How much should I write before rehearsal
Bring motifs, a few word fragments, and a short map. Keep most material open. Rehearsal is where the band takes ideas and turns them into music. The more you control on paper the less alive the outcome may be.
How do I keep the audience engaged
Use recurring motifs and ring phrases so listeners can latch on. Use moments of clarity such as a short translated line or a single strong concrete image. Contrast complex textures with tiny human phrases.
How do I balance politics and art
Be clear about your intention. Short declarative chant phrases work well in political pieces. If you want layered meaning use images that point to structures without lecturing. Let the band create urgency and let the lyric supply the rallying cry.

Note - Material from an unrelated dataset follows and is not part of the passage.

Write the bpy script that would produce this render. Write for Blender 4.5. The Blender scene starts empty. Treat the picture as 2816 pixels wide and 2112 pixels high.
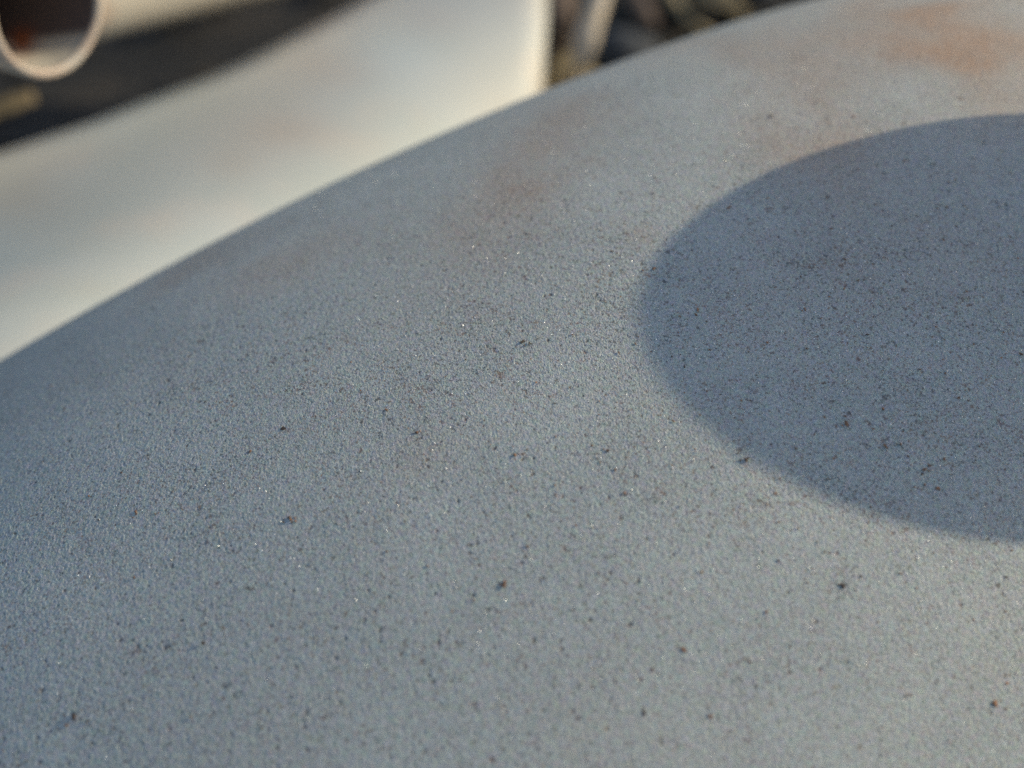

Can I record free jazz lyrics and expect streaming traction
You can but streaming listeners often prefer accessible hooks. Consider releasing a short version for streaming that features motifs and a strong hook. Keep the long improvisation for full album or live releases aimed at serious listeners.
Lyric prompts you can steal
- Prompt one: Write a three line motif where each line is a different tactile image. Example: salt on collar bone, coin in mouth, window without glass.
- Prompt two: Compose a one minute phrase using only one vowel sound. Try to make it musical.
- Prompt three: Pick a daily object and make it a myth. Example: the lamp becomes an oracle that only answers with a click.